SEC Adopts JOBS Act Rules Allowing Public Marketing of Private Fund Securities

[Editor’s Note: The following post is authored by Kirkland & Ellis LLP]

As discussed in previous PENs, the SEC’s rules governing the sale of unregistered securities by a private “issuer” — including a private fund and a “newco” formed to purchase or invest in a target — have for many years prohibited the issuer from engaging in general solicitation of or general advertising for investors.

As required by the JOBS Act, the SEC recently adopted rule changes eliminating these longstanding restrictions, so long as the issuer performs additional diligence to verify that all securities purchasers are “accredited investors” under Rule 501. The new rules are expected to be effective in mid-September 2013 — 60 days after they are published in the Federal Register — and were adopted in substantially the same form as proposed in August 2012, except that the SEC has introduced four non-exclusive safe harbor methods for verifying the accredited investor status of a natural person.

The SEC concurrently proposed additional investor protection measures that could increase the regulatory burden on an issuer engaging in general solicitation or advertising, as discussed below under SEC Proposes New Private Placement Marketing and Disclosure Requirements and Form D Amendments.

Background

Historically, the SEC’s Rule 506 (which is part of Regulation D) allowed an issuer, including a private fund, to sell securities without any dollar limitation to an unlimited number of accredited investors,1 but only so long as the issuer did not engage in any general solicitation of or general advertising for investors.

The SEC interpreted this general solicitation and advertising ban in private placements to prohibit any publication, broadcasting or use of other mass media methods to solicit investors, so an issuer was required to restrict public statements on websites, in the general media and in public presentations by its (or the sponsor’s) employees.

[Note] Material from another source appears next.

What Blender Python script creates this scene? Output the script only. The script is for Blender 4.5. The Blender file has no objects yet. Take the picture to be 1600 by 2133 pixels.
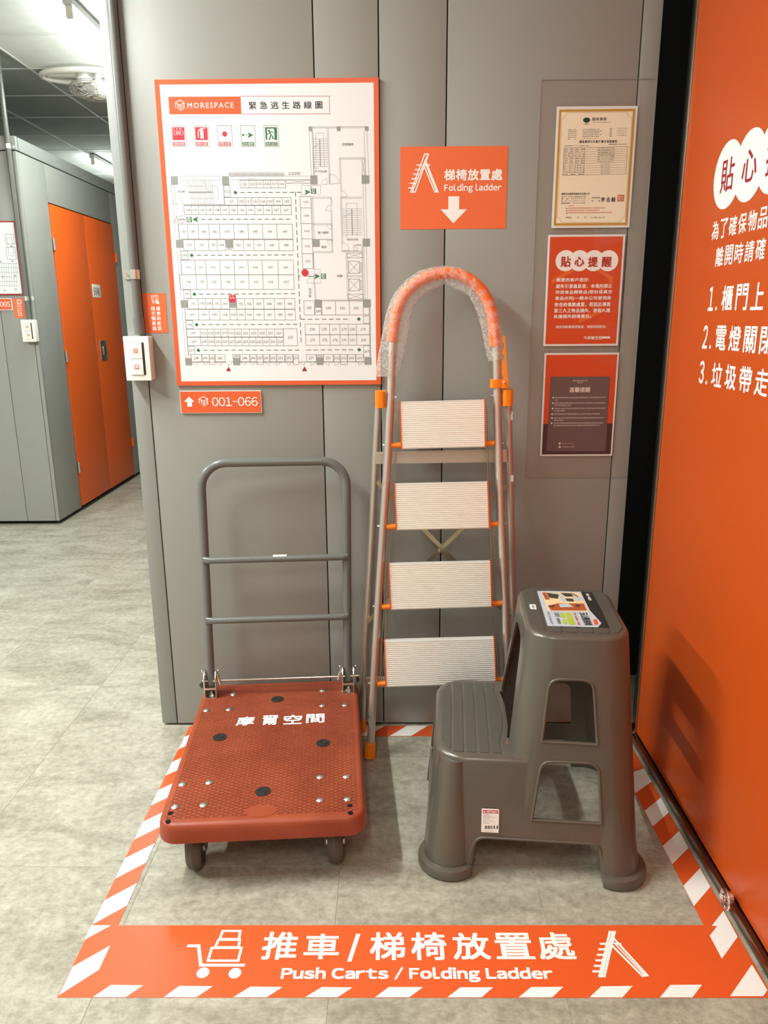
import bpy, bmesh, math, random
from mathutils import Vector, Matrix
random.seed(7)
SC = bpy.context.scene
COL = SC.collection

# ------------------------------------------------------------------ camera
F_PX, PITCH, YAW, ROLL, CAM_H = 1564.49, 0.253051, 0.00889299, -0.00724105, 1.26
def _axes():
    cp, sp = math.cos(PITCH), math.sin(PITCH)
    Rz = Matrix.Rotation(YAW, 3, 'Z')
    r, f, u = Rz @ Vector((1, 0, 0)), Rz @ Vector((0, cp, -sp)), Rz @ Vector((0, sp, cp))
    c, s = math.cos(ROLL), math.sin(ROLL)
    return c * r + s * u, -s * r + c * u, f
AR, AU, AF = _axes()
cd = bpy.data.cameras.new('camera'); cam = bpy.data.objects.new('camera', cd); COL.objects.link(cam)
cd.sensor_fit = 'HORIZONTAL'; cd.sensor_width = 36; cd.lens = F_PX / 1600 * 36; cd.clip_start = .05
cam.matrix_world = Matrix(((AR.x, AU.x, -AF.x, 0), (AR.y, AU.y, -AF.y, 0), (AR.z, AU.z, -AF.z, CAM_H), (0, 0, 0, 1)))
SC.camera = cam
def ray(px, py): return (px - 800) * AR - (py - 1066.5) * AU + F_PX * AF

# ------------------------------------------------------------------ world, exposure
SC.view_settings.view_transform = 'Standard'; SC.view_settings.look = 'None'
SC.view_settings.gamma = 1; SC.view_settings.use_curve_mapping = False
SC.view_settings.exposure = 0.12
w = bpy.data.worlds.new('world'); SC.world = w; w.use_nodes = True
w.node_tree.nodes['Background'].inputs[0].default_value = (1.0, .99, .96, 1)
w.node_tree.nodes['Background'].inputs[1].default_value = 0.42

# ------------------------------------------------------------------ lamps of the room (tube light fixtures; the last is an added fill)
TUBES = [  # x, y0, y1, watts, colour, along
    (-1.45, 3.87, 5.07, 30, (.90, 1.0, .97), 'Y'),
    (-1.45, 0.70, 1.90, 66, (.95, 1.0, .98), 'Y'),
    (-2.62, 7.2, 8.4, 22, (.92, 1.0, .98), 'Y'),
    (-0.20, -1.30, -0.10, 13, (1.0, .98, .92), 'Y'),
    (-3.30, 0.90, 2.10, 118, (.95, 1.0, .97), 'Y'),  # unseen tube added to brighten the left floor and the walls
]
CEIL_Z = 2.68

# ------------------------------------------------------------------ materials
def sl(v):
    v /= 255.0
    return v / 12.92 if v <= .04045 else ((v + .055) / 1.055) ** 2.4
def S(r, g, b): return (sl(r), sl(g), sl(b), 1)
def setin(b, k, v):
    if k in b.inputs: b.inputs[k].default_value = v
def mat(name, rgb, rough=.5, metal=0., spec=.5, coat=0., emit=None, bump=None, var=None, aniso=0.):
    m = bpy.data.materials.new(name); m.use_nodes = True
    nt = m.node_tree; b = nt.nodes['Principled BSDF']
    c = S(*rgb)
    b.inputs['Base Color'].default_value = c
    b.inputs['Roughness'].default_value = rough; b.inputs['Metallic'].default_value = metal
    setin(b, 'Specular IOR Level', spec); setin(b, 'Coat Weight', coat); setin(b, 'Coat Roughness', .15)
    setin(b, 'Anisotropic', aniso)
    if emit: setin(b, 'Emission Color', (*emit[:3], 1)); setin(b, 'Emission Strength', emit[3])
    tc = None
    if bump or var:
        tc = nt.nodes.new('ShaderNodeTexCoord')
    if bump:   # (scale, strength, distance)
        n = nt.nodes.new('ShaderNodeTexNoise'); n.inputs['Scale'].default_value = bump[0]; n.inputs['Detail'].default_value = 3
        bp = nt.nodes.new('ShaderNodeBump'); bp.inputs['Strength'].default_value = bump[1]; bp.inputs['Distance'].default_value = bump[2]
        nt.links.new(tc.outputs['Object'], n.inputs['Vector']); nt.links.new(n.outputs[0], bp.inputs['Height'])
        nt.links.new(bp.outputs[0], b.inputs['Normal'])
    if var:    # (scale, amount)
        n = nt.nodes.new('ShaderNodeTexNoise'); n.inputs['Scale'].default_value = var[0]; n.inputs['Detail'].default_value = 5
        mr = nt.nodes.new('ShaderNodeMapRange'); mr.inputs[1].default_value = .3; mr.inputs[2].default_value = .7
        mr.inputs[3].default_value = 1 - var[1]; mr.inputs[4].default_value = 1 + var[1]
        mx = nt.nodes.new('ShaderNodeVectorMath'); mx.operation = 'SCALE'; mx.inputs[0].default_value = c[:3]
        nt.links.new(tc.outputs['Object'], n.inputs['Vector']); nt.links.new(n.outputs[0], mr.inputs[0])
        nt.links.new(mr.outputs[0], mx.inputs['Scale']); nt.links.new(mx.outputs[0], b.inputs['Base Color'])
    return m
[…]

In addition, the SEC required the issuer (or its sponsor) to have a pre-existing substantive relationship with each potential investor solicited (i.e., a relationship that allows the issuer to reasonably conclude each person being solicited is an accredited investor or is financially sophisticated), including a prohibition against coldcall solicitations, even to institutional investors generally known to be accredited investors. This led many private funds to retain placement agents because the SEC allowed an issuer to market to a placement agent’s preexisting substantive relationships even if the issuer had no such direct relationship.

New Rule 506(c)

Under newly adopted Rule 506(c) of Regulation D, an issuer may engage in general solicitation and advertising in an offering, provided that:

  • the issuer takes reasonable steps to verify that each purchaser of its securities is an “accredited investor;”
  • either each purchaser of securities is in fact an accredited investor or the issuer reasonably believes, at the time of the sale of the securities, that each purchaser is an accredited investor; and
  • the issuer satisfies all of the other requirements of a private placement under Regulation D, such as restrictions on transferability of securities.

However, the SEC preserved the prior Rule 506 exemption (which permits an offering not involving general solicitation or advertising) as new Rule 506(b), which is electively available to an issuer who (a) is sell- ing to non-accredited (as well as accredited) investors and/or (b) does not wish to be subject to Rule 506(c)’s new requirements listed above and is not engaging in general solicitation or advertising.